Fontana non lo conosco: la Lombardia è grande, popolosa e piena di realtà diversissime
Da Bergamo, Varese sa di Svizzera, placidi laghi e poco più, come, presumo, da Varese, Bergamo sa di polenta, Orobie e poco più. Questo per dire che c’è Lombardia e Lombardia e non sempre queste Lombardie si conoscono tra loro.
Milano è fighetta, un po’ cioccolataia, e vota a modo suo: le prealpi sono ruspanti, la pianura è solida e saggia. Normale, quindi, che pur essendo io lombardo e, da sempre, vicino all’area politica che ha espresso il nuovo governatore, di Attilio Fontana so solo quello che me ne dicono miei amici fededegni, che ne parlano con stima ed entusiasmo. Invece, conosco molto bene Gori.

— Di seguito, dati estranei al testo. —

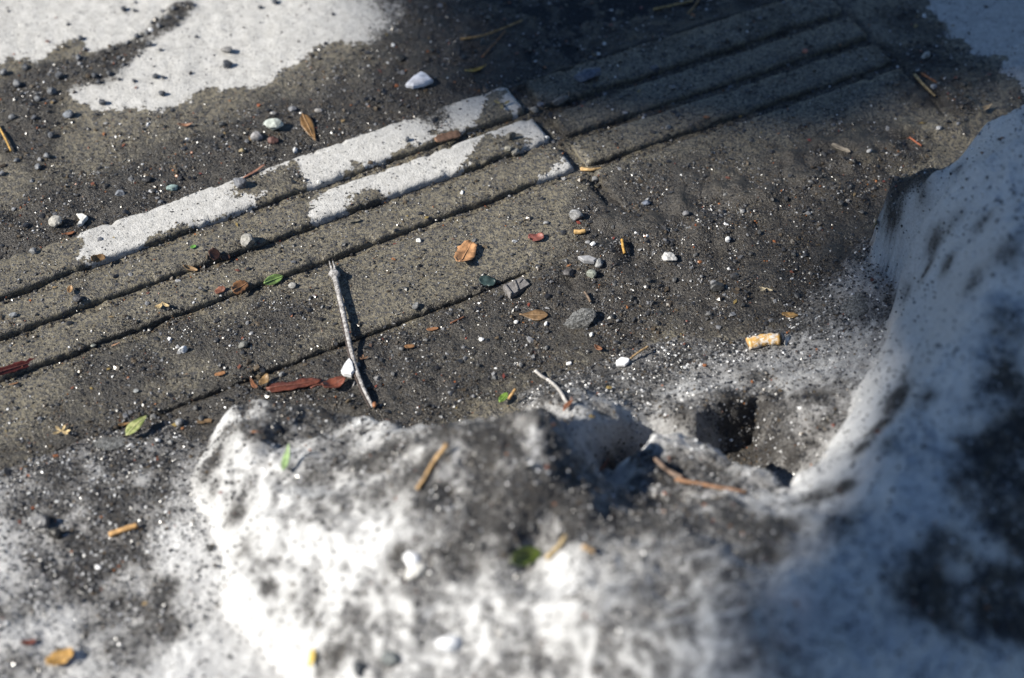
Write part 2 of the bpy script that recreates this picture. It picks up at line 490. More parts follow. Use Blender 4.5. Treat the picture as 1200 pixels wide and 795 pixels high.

Perlomeno, come puoi conoscere il tuo più vecchio amico: uno con cui hai condiviso scuole e sport e di cui sei stato perfino il testimone di nozze.
Vi parlerò di Gori, pertanto: e del perché, secondo me, in queste elezioni regionali non poteva vincere, ma, al massimo, perdere bene
Gori è un singolare miscuglio di lucidità manageriale e senso, perfino un po’ catechistico, del sociale: sa essere, alla bisogna, spietatamente pragmatico, eppure ha un’anima gentile e un’autentica sensibilità verso chi sta peggio.
Insomma, io posso parlarne quasi solo bene: capisco che penserete io sia di parte, ma non è così.
Tanto è vero che non l’ho votato: ho votato Fontana
Perché, se si trattasse di eleggere il capoclasse (litigammo, molti lustri orsono, proprio su di un’elezione del genere), lo voterei senza esitare: ma qui non si trattava di scegliere una guida per la gita scolastica, sibbene l’uomo che avrebbe dovuto guidare la più importante regione italiana per i prossimi, cruciali, cinque anni. La mia regione.
E Gori è il PD; dirò di più, nell’immaginario comune, Gori è come Renzi: è un Renzi che lavora e non fa le smorfiette
La politica scellerata del PD, soprattutto in materia di immigrazione, unitamente alla montante antipatia che l’arroganza pertinace di Renzi ha suscitato nel Paese, sono state zavorre insuperabili, nella corsa di Gori verso il Pirellone. Anche perché Gori, avrebbe, per forza, adottato in Lombardia alcune scelte assolutamente impopolari del PD di Renzi.
Inoltre, la Lombardia non è Bergamo, dove Gori aveva vinto le comunali a mani basse: certe suggestioni funzionano qui da noi, ma altrove restano al palo. Infine, la Lombardia non ama i salotti: preferisce le officine o i bancomat.
Quindi Gori non poteva, lo ripeto, vincere: non con questo emblema sulla scheda e non con questa squadra di governo
Perché il vero limite di Gori non è in lui, ma al di fuori di lui: il partito che lo ha sostenuto e i personaggi che si sono messi in scia, cercando di sedere alla tavola del vincitore.
Io ne ho osservato qualcuno: quasi tutti sono una via di mezzo tra il parvenu da racconto di Maupassant e il piccolo arrivista.
Gori non se li meritava dei compagni di cordata così sfigati: lui è un cavallo di razza, loro dei bardotti da traino. Mettici una squadra di brocchi, mettici l’effetto Renzi, quello PD, la proverbiale ostilità dei Lombardi per i riboboli del centrosinistra, e mettici pure un governo precedente che, evidentemente, non deve avere poi così deluso i cittadini, se hanno votato con convinzione per la continuità: la sconfitta di Gori era già scritta.
Adesso, però, non vorrei essere nei suoi panni. Quando ho postulato che, secondo me, aveva accettato di perdere a Milano, per avere un posto a Roma, mi ha detto che avevo scritto una gran cazzata: voglio crederci.
La questione, dunque, è se farà il capo dell’opposizione al Pirellone, dove conterà come il due di briscola, oppure tornerà a fare il sindaco di Bergamo, da sconfitto e con il sospetto che della città, in fondo, gli fregasse pochino. In ogni caso, una situazione non certo gradevole.
So che, alla fine, se la caverà, e gli auguro ogni bene: dei suoi manutengoli, invece, nulla mi frega. E vi confesso che il fatto che la Lombardia li abbia rimbalzati mi riconcilia con la politica. Che, come il basket, è uno sport in cui si vince tutti assieme.